Seamus O’Rourke “impressed me more than any man I’ve ever interviewed”

If Seamus O’Rourke is ever in the market for a PR agent, then he can do no better than David Walsh who, after decades of interviewing some of the world’s top sporting stars, described an interview with the Carrigallen playwright as the most precious he had ever conducted.

If Seamus O’Rourke is ever in the market for a PR agent, then he can do no better than David Walsh who, after decades of interviewing some of the world’s top sporting stars, described an interview with the Carrigallen playwright as the most precious he had ever conducted.

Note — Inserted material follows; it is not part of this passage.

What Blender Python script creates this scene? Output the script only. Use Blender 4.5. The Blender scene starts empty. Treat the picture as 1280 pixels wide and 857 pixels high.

“I’ve always said Seamus O’Rourke,” David recalled, “that man impressed me more than any man I’ve ever interviewed, just as a human being in terms of talent. When he recited ‘Druminchin Hills’ for me, that was the only time in my journalistic life that I felt the hairs on the back of my neck standing. I could recite that poem for you now,” claimed David and recite he did, his voice changing without him knowing it to imitate O’Rourke’s own superb story-telling tone!

Lie down flat you Druminchin Hills

For there’s damn-all for you to see

And there’s no one looks at your rushy sides

Or your mossy bottom down at Kelly’s Drain

And what sod you have can go to sleep

For hungry sheep would rather wait to die

“I just thought it was the greatest statement of love of homeland that I’ve ever come across because it was so unsentimental, it was so grim but to me it was an archetypical Leitrim statement, it may not be much but you’re all I’ve got.

“It wasn’t like he was claiming his homeland was anything special, almost the opposite, but it was an acceptance that life may not be perfect but you know what, your life is all you’ve got, you can’t have another one, what you have is what you have.

“The first verse is quite grim, but great grim, but the second verse is completely different ‘Aye and I’ll sit beside you now and sing songs of times gone by when young men made hay with the fork and drank tae from a bottle and hid their joy in your drawkey camouflage’.

“That poem really comes across as an astonishing statement of love of homeland, it is worth something. I’m delighted that Seamus has become respected over the years. There was a teacher who used to tell Seamus he was stupid, it is really hard to believe.”

It is understandable that O’Rourke’s poem made such an impression as David’s recollection of Druminchin Hills was forged during the celebrations of Leitrim’s 1994 Connacht Championship triumph, celebrations that spilled across the border from Carrigallen into a Cavan town.

As the celebrations carried on late into the night, David describes the impact after O’Rourke was asked to recite Druminchin Hills - “When Seamus recited that, everybody got really emotional because it is such a powerful poem and that was the end of the night because there was nowhere to go after that, because everyone felt almost emotionally drained.

“A great day had ended perfectly, not raucously but perfectly, almost solemnly but totally spiritually and Seamus could achieve it,” said David, displaying a rhythm and poetry of his own.

“I’ve never been in the presence of a fellow I’ve thought had so much talent and so much soul. You can go interview all the Wayne Rooneys you like, all the Brian O’Driscolls, all the top people in sport and not one of them has had the impact that Seamus O’Rourke has had on me.

“And I’ve always said the only time the hair stood on the back of my neck was when Seamus recited Druminchin Hills, what ability this man has.”

Even such an amazing story has a post-script as David rang up Seamus some days later to clarify some of the wording of Druminchin Hills - “I said could you just ask Seamus how you spell drawkey. And I can hear her voice saying ‘Seamus how do you spell drawkey’ and then he says this ‘how would I know’ because he never wrote it, he literally made it up in his head and remembered it.

“What talent is that? It is an old tradition but what a talent. That made it all the more precious for me. It is really sad, that is almost 20 years ago, that was the interview for me. It happened so long ago, a totally extraordinary man told me an extraordinary story about growing up in Leitrim.

“Seamus told a wonderful story of what he said was a failed career, this kid who was Leitrim footballer of the year at U-12, U-14, U-16, winning every game because he was such a dominant player.

“Then he started playing in the Fr Manning Cup for Leitrim and suddenly he starts losing games and he comes home and says to his father what’s gone wrong, I’m losing now and his father said ‘son you’re now playing for Leitrim and you better get used to it, Leitrim lose’ and it crushed him, it really made him think, well that’s it then and what might have been a great career didn’t become a great career.”